Tuesday, 17 January 2012

White Vengeance


White Vengeance

Kalau anda mengira film ini adalah film silat dan action yang menampilkan jurus-jurus kungfu yang keren maka anda salah besar. Film ini adalah sebuah drama, kalau boleh dibilang melo drama yang dikemas dengan peperangan. Tidak hanya sekedar perang melainkan taktik, strategi, cinta dan pengorbanan bercampur menjadi satu. Menontonnya selama dua jam tidak membuat orang bosan dan ngantuk walaupun tidak banyak actionnya.

Sebuah film kolosal dengan banyak pemain dalam peperangan dan pemandangan yang tidak natural sebagai hasil dari spesial efek yang cukup mumpuni. Sayangnya pertarungan jarak dekat tidak digarap maksimal dengan spesial efek jadinya hanya sekedar bak bik buk saja. Makanya penulis diawal tulisan sudah mengatakan bahwa film ini bukan film silat dan bahkan anda akan dibuat terenyuh, mungkin juga menangis di akhir film ini.

Xiang Yu yang dimainkan oleh Feng Shaofeng cukup baik dalam memainkan karakternya mulai dari kepintarannya bertarung sampai menangis. Liu Bang diperankan oleh Leon Lai dengan cemerlang apalagi wajahnya mendukung sebagai innocence face alias lugu. Peran-peran lain juga diperankan sangat baik.

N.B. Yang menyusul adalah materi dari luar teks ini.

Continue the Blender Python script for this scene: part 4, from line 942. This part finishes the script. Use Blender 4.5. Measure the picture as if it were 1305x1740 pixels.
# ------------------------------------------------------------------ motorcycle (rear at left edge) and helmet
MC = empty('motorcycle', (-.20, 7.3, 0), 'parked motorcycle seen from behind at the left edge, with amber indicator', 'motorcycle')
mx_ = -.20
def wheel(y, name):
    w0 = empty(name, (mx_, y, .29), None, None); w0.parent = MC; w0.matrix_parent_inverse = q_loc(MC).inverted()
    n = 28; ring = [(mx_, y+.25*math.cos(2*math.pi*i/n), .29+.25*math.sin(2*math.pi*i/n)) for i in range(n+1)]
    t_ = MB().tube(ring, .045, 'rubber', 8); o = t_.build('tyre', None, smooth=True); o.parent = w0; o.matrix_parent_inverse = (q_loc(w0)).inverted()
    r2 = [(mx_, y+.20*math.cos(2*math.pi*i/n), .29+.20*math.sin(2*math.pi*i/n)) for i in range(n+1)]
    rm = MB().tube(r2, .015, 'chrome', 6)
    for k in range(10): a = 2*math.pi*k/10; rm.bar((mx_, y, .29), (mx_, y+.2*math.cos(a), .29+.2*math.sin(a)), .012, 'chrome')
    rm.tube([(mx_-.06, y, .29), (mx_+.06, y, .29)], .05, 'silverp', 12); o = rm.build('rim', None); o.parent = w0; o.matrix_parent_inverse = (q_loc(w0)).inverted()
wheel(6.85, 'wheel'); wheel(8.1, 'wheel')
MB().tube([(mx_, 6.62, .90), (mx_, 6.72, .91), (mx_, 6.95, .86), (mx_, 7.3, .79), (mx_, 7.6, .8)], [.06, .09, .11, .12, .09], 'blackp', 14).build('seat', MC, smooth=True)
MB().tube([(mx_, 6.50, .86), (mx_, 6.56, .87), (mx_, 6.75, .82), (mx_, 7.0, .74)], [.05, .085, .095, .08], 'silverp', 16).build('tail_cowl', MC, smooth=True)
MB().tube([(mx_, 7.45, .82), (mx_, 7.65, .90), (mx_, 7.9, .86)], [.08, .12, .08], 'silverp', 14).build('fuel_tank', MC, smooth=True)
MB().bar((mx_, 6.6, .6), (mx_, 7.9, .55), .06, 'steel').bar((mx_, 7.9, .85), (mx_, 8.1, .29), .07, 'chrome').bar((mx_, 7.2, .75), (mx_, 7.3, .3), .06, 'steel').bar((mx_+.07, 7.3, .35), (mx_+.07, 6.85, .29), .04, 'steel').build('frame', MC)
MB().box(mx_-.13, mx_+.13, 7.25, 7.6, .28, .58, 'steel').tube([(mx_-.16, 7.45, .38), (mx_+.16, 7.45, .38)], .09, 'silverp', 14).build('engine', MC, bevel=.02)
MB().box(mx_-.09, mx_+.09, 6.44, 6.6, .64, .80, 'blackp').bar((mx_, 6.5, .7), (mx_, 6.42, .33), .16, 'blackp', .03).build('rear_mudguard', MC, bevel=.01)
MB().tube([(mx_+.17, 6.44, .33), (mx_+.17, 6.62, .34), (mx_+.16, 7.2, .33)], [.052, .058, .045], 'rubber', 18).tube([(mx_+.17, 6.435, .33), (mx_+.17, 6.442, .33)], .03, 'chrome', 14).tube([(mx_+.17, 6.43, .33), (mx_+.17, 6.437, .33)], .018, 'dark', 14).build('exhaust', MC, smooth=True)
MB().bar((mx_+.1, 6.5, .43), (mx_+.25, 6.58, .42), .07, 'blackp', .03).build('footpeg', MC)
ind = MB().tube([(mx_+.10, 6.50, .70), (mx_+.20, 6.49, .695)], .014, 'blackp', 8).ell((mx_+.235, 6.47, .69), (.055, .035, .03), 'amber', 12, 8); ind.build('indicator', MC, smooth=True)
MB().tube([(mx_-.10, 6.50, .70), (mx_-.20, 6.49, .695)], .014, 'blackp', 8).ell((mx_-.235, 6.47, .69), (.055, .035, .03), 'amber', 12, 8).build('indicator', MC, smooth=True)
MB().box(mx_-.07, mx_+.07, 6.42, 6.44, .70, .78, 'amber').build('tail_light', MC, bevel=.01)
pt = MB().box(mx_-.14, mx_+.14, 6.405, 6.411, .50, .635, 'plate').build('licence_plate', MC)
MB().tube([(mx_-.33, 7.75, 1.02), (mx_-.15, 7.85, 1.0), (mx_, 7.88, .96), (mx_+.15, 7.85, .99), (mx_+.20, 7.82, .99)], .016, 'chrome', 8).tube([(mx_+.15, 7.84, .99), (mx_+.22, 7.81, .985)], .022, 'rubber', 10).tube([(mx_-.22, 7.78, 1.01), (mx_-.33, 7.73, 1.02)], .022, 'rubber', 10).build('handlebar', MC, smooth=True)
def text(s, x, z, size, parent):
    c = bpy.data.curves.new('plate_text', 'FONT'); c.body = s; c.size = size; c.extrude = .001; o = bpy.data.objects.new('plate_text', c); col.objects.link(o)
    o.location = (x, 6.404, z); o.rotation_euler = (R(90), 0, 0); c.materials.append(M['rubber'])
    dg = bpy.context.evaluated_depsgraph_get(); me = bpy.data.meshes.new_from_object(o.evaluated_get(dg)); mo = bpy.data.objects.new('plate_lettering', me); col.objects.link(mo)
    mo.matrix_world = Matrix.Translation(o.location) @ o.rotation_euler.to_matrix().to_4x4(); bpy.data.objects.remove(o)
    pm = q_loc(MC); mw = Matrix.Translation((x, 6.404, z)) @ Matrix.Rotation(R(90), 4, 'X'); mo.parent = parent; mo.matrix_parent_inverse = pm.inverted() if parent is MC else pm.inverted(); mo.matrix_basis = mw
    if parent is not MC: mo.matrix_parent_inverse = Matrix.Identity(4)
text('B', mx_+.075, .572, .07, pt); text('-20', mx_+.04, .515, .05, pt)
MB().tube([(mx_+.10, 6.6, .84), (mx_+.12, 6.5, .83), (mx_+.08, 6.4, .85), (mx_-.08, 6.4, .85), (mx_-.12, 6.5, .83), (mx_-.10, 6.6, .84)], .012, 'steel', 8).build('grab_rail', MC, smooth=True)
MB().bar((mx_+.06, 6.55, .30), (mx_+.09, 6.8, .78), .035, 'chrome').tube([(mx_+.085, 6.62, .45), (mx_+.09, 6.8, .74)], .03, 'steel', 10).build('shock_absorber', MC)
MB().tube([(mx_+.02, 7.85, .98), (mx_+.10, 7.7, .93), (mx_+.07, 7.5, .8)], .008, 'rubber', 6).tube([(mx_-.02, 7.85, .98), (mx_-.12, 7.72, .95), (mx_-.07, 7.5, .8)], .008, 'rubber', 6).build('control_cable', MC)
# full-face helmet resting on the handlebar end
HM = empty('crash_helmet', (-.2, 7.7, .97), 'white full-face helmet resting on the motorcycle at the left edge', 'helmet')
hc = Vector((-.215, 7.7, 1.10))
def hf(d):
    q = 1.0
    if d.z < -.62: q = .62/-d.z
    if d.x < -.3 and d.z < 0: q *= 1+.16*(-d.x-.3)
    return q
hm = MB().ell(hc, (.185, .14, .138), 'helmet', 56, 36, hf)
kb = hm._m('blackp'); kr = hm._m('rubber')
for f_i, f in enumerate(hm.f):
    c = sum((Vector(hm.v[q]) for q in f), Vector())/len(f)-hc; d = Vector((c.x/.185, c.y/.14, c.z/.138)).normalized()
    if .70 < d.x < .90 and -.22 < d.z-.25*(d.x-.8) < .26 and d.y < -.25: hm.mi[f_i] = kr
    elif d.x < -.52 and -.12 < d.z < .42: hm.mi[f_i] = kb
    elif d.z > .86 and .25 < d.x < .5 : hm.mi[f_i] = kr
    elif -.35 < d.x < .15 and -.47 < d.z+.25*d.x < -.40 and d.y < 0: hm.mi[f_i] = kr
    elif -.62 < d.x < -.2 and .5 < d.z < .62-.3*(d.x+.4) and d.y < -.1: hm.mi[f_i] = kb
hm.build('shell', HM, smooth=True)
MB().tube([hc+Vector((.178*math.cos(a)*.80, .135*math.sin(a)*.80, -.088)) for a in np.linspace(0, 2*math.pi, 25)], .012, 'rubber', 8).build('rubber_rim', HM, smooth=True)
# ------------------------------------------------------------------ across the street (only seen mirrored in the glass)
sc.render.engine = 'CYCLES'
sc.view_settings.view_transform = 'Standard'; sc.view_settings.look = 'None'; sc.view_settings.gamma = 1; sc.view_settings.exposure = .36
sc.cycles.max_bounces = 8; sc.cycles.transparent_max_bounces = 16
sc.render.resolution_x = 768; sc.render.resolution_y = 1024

Adu taktik ditampilkan cukup menarik melalui permainan weiji semacam catur china. Namun sayangnya tidak ada hubungannya muntah darahnya Zhang Liang dengan weiji ini karena bukan tenaga dalam atau unsur magic dalam weiji. Demikian juga karakter Fan Zheng yang buta ditampilkan dengan mata yang menutup dan terkadang terbuka dengan bola mata normal. Seharusnya mata ditampilkan dengan menutup terus atau bola mata warna putih seperti orang buta pada umumnya.

Bayangkan bahwa anda sudah merasa menang dengan mengalahkan musuh sampai musuh itu bertekuk lutut dihadapan anda bahkan ditertawakan oleh semua yang hadir. Pasti anda akan merasa puas. Namun hal itu ternyata adalah sebuah strategi. Strategi pengorbanan, kalah di awal dan menang diakhir.

Kelebihan film-film mandarin selalu menyertakan nilai-nilai filsafat yang tinggi yang jarang ada di film-film manapun baik Hollywood maupun Indonesia. Bila anda mendengar bahwa ada seseorang yang dalam waktu satu hari dapat membunuh 200.000 tentara maka anda pasti akan mengacungkan jempol tangan. Selanjutnya bila ada seseorang yang dalam waktu satu hari dapat mengalahkan 200.000 tentara tanpa membunuhnya, apa kesan anda? Mungkin jempol tangan anda tidak cukup untuk diacungkan, perlu jempol kaki untuk menambahnya.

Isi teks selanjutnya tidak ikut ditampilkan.